Note.—[The following, which is styled “Brief account of George Bubb Doddington, Lord Melcombe,” is written in Horace Walpole’s printed copy of the Diary; and as it contains some traits of character, and other anecdotes of a person who is often mentioned in the Memoirs, and who has himself related many of the same transactions, it is here subjoined to the work, though no injunctions to that purport were left by the author.]

George Bubb Doddington was son of an apothecary at Carlisle, by a sister or near relation of Mr. Doddington of Eastberry, in Dorsetshire, who bequeathed him his estate and name, with obligation to finish the vast seat at Eastberry, designed by Vanbrugh; and which was pulled down by Richard Grenville, first Earl Temple, on whom it was entailed, in case of Bubb’s having no issue, as happened. Doddington had a great deal of wit, great knowledge of business, and was an able speaker in Parliament, though an affected one, and though most of his speeches were premeditated. He was, as his diary shows, vain, fickle, ambitious, servile, and corrupt.

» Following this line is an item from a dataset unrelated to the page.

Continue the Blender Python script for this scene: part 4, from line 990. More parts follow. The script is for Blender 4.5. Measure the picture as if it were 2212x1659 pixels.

Early in his life, he had been devoted to Sir Robert Walpole, and in an epistle to him, which Pope quotes, had professed himself,

In power a servant, out of power a friend.

At a much later period of life he published an epistle to Lord Bute, whom he styled Pollio. Mr. Wyndham, editor of his Diary, wrote to Dr. Joseph Warton, in 1784, that he had found, among Doddington’s papers, an old copy of that poem, but inscribed to Sir Robert Walpole. He fell more than once under the lash of Pope, who coupled him with Sir William Yonge in this line—

The flowers of Bubbington and flow of Yonge.

Soon after the arrival of Frederick Prince of Wales in England, Doddington became a favourite, and submitted to the Prince’s childish horse-play, being once rolled up in a blanket, and trundled down stairs; nor was he negligent in paying more solid court, by lending his Royal Highness[255] money. He was, however, supplanted, I think, by George, afterwards Lord Lyttelton, and again became a courtier and placeman at St. James’s; but once more reverted to the Prince at the period where his Diary commences. Pope was not the only poet who diverted the town at Doddington’s expense. Sir Charles Hanbury ridiculed him in a well-known dialogue with Gyles Earle, and in a ballad entitled “A Grub upon Bubb.” Dr. Young, on the contrary, who was patronized by him, has dedicated to him one of his satires on the love of fame, as Lyttelton had inscribed one of his cantos on the progress of love. Glover, and that prostitute fellow Ralph, were also countenanced by him, as the Diary shows.